WORK REQUIRED: Each line containing the word "picture" needs to be copied.

═══ PROVIDED RECORDS ═══

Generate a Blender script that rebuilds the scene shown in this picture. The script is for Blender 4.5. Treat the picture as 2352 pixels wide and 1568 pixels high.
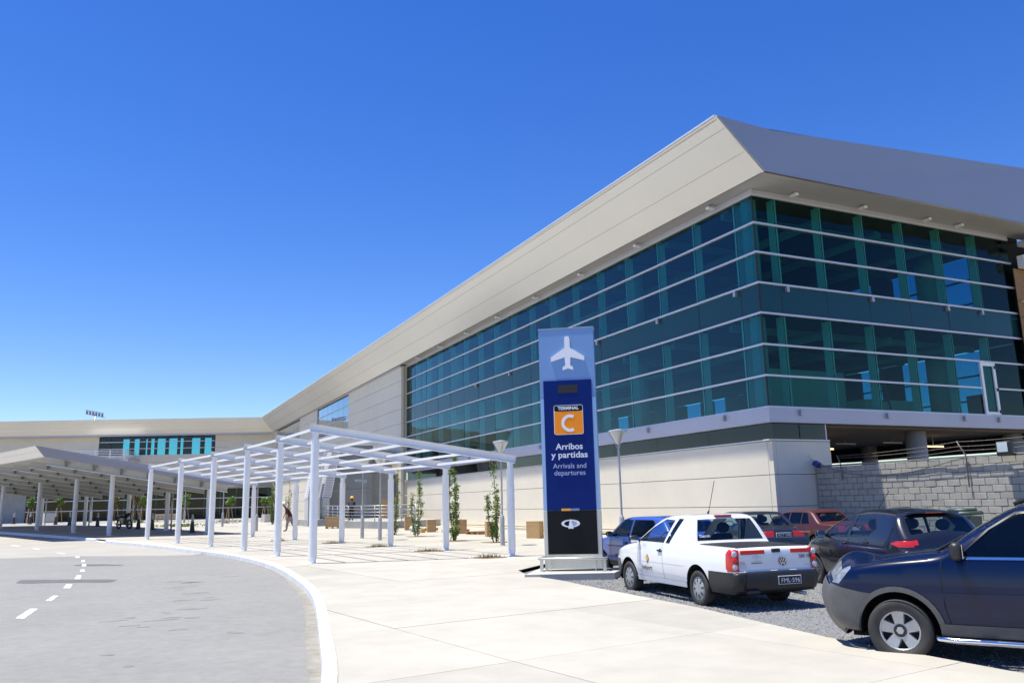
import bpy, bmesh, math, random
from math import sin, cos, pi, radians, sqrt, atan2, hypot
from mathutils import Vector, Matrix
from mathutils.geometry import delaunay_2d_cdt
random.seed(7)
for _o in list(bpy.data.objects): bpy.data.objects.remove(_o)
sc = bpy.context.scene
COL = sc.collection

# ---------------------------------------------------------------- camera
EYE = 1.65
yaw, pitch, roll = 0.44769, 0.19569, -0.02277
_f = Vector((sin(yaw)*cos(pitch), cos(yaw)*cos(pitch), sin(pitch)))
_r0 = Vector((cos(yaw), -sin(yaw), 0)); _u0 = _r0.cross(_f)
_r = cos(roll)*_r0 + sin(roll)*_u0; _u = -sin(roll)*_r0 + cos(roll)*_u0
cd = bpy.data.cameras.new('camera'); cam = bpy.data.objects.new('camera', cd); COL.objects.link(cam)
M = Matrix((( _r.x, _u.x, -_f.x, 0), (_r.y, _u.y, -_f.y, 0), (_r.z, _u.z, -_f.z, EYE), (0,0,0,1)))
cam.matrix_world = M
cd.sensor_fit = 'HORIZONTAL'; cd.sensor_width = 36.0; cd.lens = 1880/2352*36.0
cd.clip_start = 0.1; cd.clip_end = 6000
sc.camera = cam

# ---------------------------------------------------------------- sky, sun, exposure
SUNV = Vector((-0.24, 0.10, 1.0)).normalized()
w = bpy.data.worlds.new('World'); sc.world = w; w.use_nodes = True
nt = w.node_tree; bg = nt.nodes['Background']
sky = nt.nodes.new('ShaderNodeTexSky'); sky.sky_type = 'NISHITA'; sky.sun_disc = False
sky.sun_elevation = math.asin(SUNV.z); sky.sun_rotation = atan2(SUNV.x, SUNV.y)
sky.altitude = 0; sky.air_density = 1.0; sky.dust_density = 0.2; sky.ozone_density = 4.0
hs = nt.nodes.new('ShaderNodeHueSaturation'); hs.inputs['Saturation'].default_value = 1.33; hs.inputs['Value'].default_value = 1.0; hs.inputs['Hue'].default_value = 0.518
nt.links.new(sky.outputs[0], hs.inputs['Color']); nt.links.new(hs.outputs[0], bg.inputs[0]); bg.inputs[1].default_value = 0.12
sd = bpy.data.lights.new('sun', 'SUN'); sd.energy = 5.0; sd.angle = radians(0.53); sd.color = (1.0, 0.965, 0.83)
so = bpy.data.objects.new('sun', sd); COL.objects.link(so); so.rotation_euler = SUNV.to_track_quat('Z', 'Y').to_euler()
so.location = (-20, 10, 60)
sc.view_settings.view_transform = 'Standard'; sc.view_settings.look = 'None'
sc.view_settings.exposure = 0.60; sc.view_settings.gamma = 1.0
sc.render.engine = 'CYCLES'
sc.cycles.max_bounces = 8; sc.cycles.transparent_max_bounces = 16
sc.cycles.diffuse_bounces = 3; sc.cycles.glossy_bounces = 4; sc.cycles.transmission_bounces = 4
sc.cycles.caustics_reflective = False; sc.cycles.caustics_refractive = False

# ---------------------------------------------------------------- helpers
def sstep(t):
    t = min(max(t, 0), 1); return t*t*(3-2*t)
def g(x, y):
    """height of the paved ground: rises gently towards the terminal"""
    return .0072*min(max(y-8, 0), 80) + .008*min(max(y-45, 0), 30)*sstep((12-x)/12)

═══
═══ PROVIDED RECORDS ═══

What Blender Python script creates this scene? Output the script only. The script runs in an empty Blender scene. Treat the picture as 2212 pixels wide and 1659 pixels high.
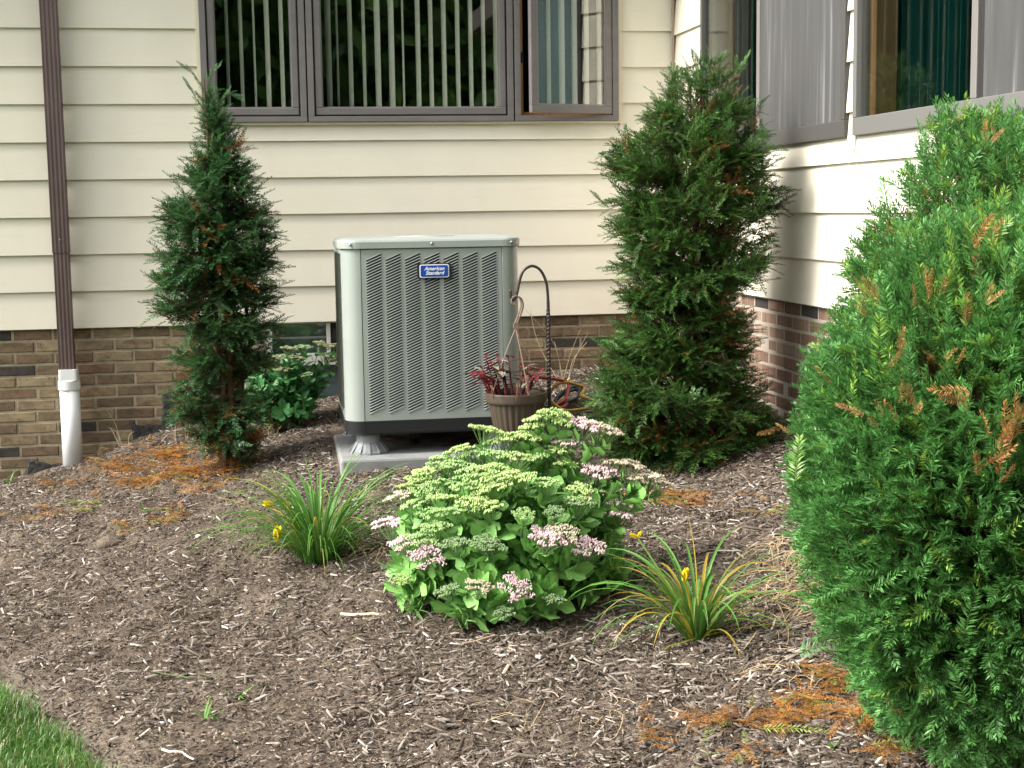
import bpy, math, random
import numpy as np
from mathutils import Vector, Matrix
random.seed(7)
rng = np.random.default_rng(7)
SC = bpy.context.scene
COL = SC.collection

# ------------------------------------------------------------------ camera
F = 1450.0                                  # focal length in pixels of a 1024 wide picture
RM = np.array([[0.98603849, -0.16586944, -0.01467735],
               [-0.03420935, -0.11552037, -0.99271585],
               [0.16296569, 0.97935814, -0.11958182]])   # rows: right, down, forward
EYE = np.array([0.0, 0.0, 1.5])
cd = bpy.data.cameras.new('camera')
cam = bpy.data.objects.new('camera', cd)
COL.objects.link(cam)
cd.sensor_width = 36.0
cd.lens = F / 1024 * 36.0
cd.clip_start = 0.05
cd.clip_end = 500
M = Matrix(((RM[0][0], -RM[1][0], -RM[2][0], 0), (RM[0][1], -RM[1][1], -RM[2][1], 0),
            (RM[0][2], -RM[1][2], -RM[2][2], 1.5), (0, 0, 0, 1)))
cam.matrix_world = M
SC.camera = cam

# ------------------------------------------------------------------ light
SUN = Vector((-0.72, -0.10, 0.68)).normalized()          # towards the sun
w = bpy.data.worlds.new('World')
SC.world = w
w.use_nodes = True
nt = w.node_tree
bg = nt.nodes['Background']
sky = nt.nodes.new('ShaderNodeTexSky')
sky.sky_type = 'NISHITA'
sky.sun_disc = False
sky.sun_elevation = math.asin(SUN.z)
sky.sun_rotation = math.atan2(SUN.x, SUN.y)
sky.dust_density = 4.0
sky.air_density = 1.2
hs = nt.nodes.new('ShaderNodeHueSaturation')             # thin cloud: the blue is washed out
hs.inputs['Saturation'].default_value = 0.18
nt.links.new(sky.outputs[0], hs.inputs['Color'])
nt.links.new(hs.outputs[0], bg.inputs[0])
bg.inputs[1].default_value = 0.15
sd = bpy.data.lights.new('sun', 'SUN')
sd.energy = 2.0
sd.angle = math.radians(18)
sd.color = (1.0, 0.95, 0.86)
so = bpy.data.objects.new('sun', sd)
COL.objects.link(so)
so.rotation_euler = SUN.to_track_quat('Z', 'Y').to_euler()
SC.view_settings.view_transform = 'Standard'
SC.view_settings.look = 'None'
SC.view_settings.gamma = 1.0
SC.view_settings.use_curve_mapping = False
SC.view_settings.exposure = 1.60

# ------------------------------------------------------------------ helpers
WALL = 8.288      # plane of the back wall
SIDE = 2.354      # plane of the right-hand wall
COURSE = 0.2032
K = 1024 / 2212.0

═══
═══ PROVIDED RECORDS ═══

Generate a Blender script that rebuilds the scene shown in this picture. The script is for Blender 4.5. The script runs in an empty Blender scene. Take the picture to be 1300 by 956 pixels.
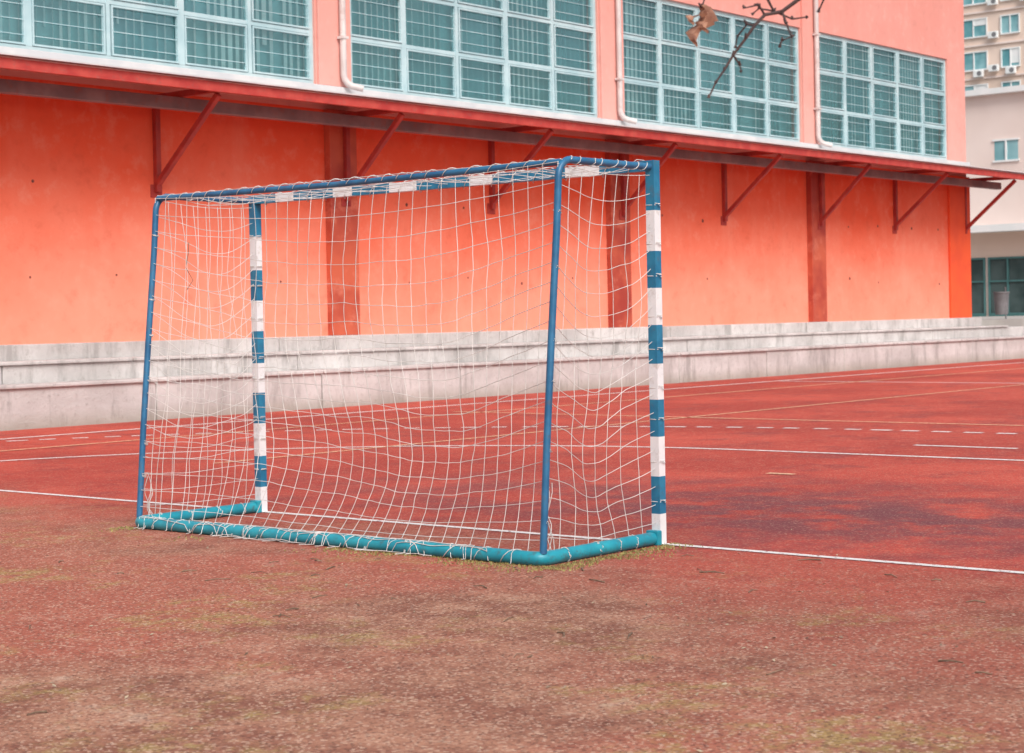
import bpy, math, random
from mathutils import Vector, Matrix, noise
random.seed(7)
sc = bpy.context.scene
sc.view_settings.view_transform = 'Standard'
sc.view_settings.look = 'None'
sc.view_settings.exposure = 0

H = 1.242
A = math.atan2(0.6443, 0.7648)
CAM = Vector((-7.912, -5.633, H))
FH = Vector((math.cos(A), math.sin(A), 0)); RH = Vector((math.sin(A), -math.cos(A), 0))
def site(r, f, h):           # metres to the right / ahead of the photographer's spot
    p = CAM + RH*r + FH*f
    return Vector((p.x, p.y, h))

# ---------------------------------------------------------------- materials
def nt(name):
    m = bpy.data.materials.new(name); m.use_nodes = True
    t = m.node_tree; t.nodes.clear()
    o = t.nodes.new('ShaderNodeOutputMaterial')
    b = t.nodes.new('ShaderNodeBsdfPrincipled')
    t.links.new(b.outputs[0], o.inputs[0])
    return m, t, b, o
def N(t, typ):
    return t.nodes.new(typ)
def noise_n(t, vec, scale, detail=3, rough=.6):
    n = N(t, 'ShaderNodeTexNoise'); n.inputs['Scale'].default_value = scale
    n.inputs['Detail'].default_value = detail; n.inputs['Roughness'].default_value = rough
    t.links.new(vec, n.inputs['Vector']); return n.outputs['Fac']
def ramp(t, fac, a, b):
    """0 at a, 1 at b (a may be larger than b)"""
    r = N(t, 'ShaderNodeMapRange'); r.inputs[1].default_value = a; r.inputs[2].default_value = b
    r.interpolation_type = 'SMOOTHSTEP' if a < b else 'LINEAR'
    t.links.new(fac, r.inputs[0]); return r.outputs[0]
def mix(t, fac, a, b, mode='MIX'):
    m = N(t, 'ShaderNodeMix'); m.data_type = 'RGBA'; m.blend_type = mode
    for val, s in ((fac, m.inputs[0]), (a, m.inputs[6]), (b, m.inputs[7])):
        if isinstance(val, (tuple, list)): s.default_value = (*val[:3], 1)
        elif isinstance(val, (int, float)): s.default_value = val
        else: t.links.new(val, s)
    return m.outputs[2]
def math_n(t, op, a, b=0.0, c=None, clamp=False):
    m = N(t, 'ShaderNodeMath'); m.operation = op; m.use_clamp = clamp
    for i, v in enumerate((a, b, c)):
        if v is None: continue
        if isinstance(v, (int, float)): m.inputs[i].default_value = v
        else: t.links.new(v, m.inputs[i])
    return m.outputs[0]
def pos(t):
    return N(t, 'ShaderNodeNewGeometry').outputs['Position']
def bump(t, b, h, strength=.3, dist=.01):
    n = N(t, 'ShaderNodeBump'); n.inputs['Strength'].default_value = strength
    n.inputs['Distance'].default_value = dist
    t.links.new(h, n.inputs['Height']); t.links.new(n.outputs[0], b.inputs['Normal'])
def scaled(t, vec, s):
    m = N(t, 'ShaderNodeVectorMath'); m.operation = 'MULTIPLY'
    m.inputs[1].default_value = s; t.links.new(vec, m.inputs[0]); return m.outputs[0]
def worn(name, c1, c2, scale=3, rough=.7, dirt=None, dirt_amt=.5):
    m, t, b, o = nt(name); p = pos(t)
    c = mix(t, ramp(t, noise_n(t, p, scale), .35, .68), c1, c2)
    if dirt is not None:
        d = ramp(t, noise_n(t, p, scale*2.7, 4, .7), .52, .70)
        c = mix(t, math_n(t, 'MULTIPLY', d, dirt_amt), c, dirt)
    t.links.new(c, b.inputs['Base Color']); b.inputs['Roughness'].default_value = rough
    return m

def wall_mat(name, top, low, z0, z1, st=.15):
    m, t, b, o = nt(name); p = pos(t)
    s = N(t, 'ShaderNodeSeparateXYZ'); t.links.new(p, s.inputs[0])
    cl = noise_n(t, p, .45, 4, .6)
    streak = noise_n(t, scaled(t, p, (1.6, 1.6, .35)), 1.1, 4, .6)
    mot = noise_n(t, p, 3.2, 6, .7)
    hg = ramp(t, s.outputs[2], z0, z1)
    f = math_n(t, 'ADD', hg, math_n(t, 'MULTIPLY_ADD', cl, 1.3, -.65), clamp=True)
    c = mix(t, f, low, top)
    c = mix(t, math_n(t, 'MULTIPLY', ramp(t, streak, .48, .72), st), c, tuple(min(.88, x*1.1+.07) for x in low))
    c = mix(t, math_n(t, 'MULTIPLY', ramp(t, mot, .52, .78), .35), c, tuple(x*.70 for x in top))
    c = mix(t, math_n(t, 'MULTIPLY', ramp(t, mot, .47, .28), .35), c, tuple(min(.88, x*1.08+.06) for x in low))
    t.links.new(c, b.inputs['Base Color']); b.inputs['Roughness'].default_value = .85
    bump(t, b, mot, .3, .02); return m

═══

OUTPUT:
Generate a Blender script that rebuilds the scene shown in this picture. The script is for Blender 4.5. Treat the picture as 2352 pixels wide and 1568 pixels high.
What Blender Python script creates this scene? Output the script only. The script runs in an empty Blender scene. Treat the picture as 2212 pixels wide and 1659 pixels high.
F = 1450.0                                  # focal length in pixels of a 1024 wide picture
Generate a Blender script that rebuilds the scene shown in this picture. The script is for Blender 4.5. The script runs in an empty Blender scene. Take the picture to be 1300 by 956 pixels.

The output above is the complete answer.